Of Infamy and Sleeping Giants

December 7, 1941- a day that will live in infamy.

USS Arizona
I was born in 1963, just 20 years after World War 2. Growing up, a lot of my mother’s friends were WW2 veterans. One in particular stood out for me, because of his huge forearms and gorgeous dark green anchor tattoo. His entire finished basement was decorated in all things naval. He would tell some of the best stories, but my favorite was his Pearl Harbor story.

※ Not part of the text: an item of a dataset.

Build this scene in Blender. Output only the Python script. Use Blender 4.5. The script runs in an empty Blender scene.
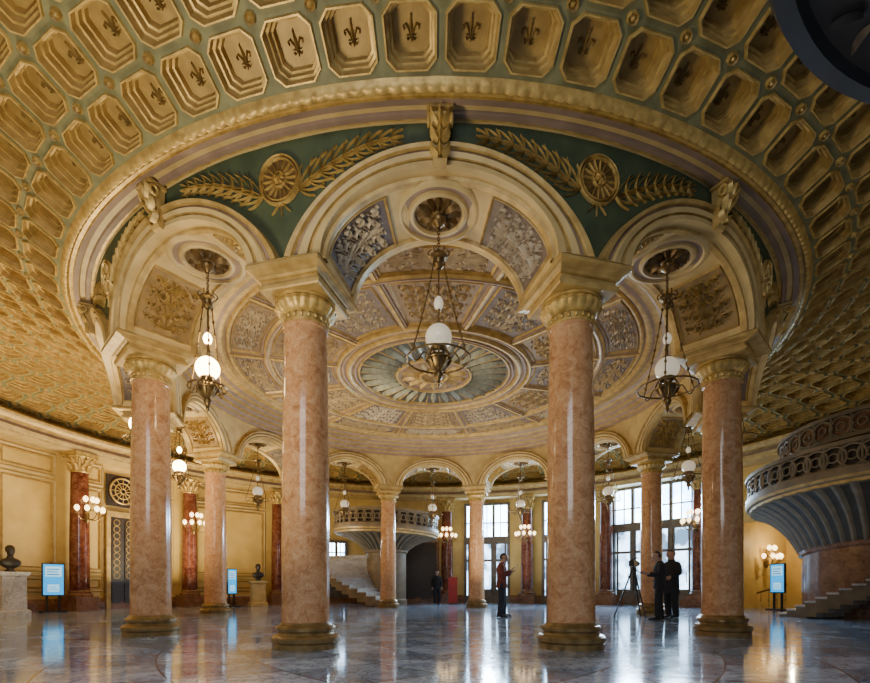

You see, this man was a boatswain’s mate. They work in the bowels of a ship. The men who do these jobs are amazingly tough and dedicated to seeing a task through. His huge forearms were the result of pulling on massive cables and ropes all day long for many years- years that he almost didn’t have.
He was on one of the ships that was bombed on Pearl Harbor day; one that would sink to the bottom of the ocean... and he was in the bowels of a battleship when it started to go down. His pupils would dilate when he spoke of the booming concussive sounds that resounded throughout the ship as the first waves of bombs connected with their targets. They were all caught by surprise, and the scramble to determine what was going on delayed actions that could have saved lives.

USS West Virginia

The trauma would surface in his countenance as he spoke of pulling friends out of the boiler room who had lost sensory organs and limbs. One man carried out two of his dead buddies, because you don’t leave a shipmate behind. They got to the top deck just minutes before their home-away-from-home would plummet to the depths of the ocean. Many of their shipmates were not so fortunate.

The confusion and cacophony onshore slapped them out of their stupor, and they immediately fell back on their training. The devastation was overwhelming for them all. The United States had never experienced an attack like this prior to December 7, and my mother’s friend would say on many occasions that, “our arrogance cost us lives that day. The day you think it can’t happen to you is the day it probably will.” To my fellow veterans and anyone whose parents or grandparents or great-grandparents served in Pearl Harbor on this day in 1941, I salute you.

 As Franklin Roosevelt said in his speech, it was a “day that will live in infamy.” Japanese Admiral Isaroku Yamamoto is attributed to having said, “I fear all we have done is to awaken a sleeping giant and fill him with a terrible resolve.” I don’t know if he said it or not, but the giant awakened that day, and has been on a rampage ever since.

May we all remember and forget, and sing our songs of peace, so that the giant may return to quiet slumber.